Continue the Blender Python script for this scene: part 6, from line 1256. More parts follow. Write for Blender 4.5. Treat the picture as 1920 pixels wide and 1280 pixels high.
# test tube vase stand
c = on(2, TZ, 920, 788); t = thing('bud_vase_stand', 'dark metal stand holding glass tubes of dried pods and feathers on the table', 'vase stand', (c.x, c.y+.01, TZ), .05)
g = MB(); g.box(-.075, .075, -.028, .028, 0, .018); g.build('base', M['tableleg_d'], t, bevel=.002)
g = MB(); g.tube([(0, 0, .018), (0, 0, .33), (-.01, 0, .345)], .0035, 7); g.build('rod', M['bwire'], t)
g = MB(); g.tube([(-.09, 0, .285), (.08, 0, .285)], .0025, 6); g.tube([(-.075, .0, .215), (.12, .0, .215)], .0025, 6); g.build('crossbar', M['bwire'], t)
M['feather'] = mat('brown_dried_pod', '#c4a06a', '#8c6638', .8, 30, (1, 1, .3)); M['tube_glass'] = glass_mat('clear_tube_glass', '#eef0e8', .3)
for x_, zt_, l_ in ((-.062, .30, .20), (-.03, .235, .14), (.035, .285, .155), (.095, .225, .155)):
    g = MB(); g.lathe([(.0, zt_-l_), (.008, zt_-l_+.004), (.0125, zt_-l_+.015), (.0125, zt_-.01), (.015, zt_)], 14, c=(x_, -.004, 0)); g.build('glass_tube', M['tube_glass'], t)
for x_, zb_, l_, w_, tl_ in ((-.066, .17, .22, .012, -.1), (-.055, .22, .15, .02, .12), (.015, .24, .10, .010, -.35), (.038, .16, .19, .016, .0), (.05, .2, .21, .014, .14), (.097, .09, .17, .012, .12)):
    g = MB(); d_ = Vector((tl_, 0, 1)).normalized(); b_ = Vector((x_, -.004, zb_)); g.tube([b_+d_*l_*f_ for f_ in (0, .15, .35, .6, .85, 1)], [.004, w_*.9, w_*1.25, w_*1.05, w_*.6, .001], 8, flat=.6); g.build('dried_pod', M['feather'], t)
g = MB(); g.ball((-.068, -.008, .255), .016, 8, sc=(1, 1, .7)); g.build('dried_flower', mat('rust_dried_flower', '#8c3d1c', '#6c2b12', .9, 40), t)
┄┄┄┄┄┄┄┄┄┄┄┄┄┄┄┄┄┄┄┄
TO BE DONE =>
The listing above must be transcribed exactly, line by line.

OUTPUT OF THE TASK =>
Continue the Blender Python script for this scene: part 6, from line 1256. More parts follow. Write for Blender 4.5. Treat the picture as 1920 pixels wide and 1280 pixels high.
# test tube vase stand
c = on(2, TZ, 920, 788); t = thing('bud_vase_stand', 'dark metal stand holding glass tubes of dried pods and feathers on the table', 'vase stand', (c.x, c.y+.01, TZ), .05)
g = MB(); g.box(-.075, .075, -.028, .028, 0, .018); g.build('base', M['tableleg_d'], t, bevel=.002)
g = MB(); g.tube([(0, 0, .018), (0, 0, .33), (-.01, 0, .345)], .0035, 7); g.build('rod', M['bwire'], t)
g = MB(); g.tube([(-.09, 0, .285), (.08, 0, .285)], .0025, 6); g.tube([(-.075, .0, .215), (.12, .0, .215)], .0025, 6); g.build('crossbar', M['bwire'], t)
M['feather'] = mat('brown_dried_pod', '#c4a06a', '#8c6638', .8, 30, (1, 1, .3)); M['tube_glass'] = glass_mat('clear_tube_glass', '#eef0e8', .3)
for x_, zt_, l_ in ((-.062, .30, .20), (-.03, .235, .14), (.035, .285, .155), (.095, .225, .155)):
    g = MB(); g.lathe([(.0, zt_-l_), (.008, zt_-l_+.004), (.0125, zt_-l_+.015), (.0125, zt_-.01), (.015, zt_)], 14, c=(x_, -.004, 0)); g.build('glass_tube', M['tube_glass'], t)
for x_, zb_, l_, w_, tl_ in ((-.066, .17, .22, .012, -.1), (-.055, .22, .15, .02, .12), (.015, .24, .10, .010, -.35), (.038, .16, .19, .016, .0), (.05, .2, .21, .014, .14), (.097, .09, .17, .012, .12)):
    g = MB(); d_ = Vector((tl_, 0, 1)).normalized(); b_ = Vector((x_, -.004, zb_)); g.tube([b_+d_*l_*f_ for f_ in (0, .15, .35, .6, .85, 1)], [.004, w_*.9, w_*1.25, w_*1.05, w_*.6, .001], 8, flat=.6); g.build('dried_pod', M['feather'], t)
g = MB(); g.ball((-.068, -.008, .255), .016, 8, sc=(1, 1, .7)); g.build('dried_flower', mat('rust_dried_flower', '#8c3d1c', '#6c2b12', .9, 40), t)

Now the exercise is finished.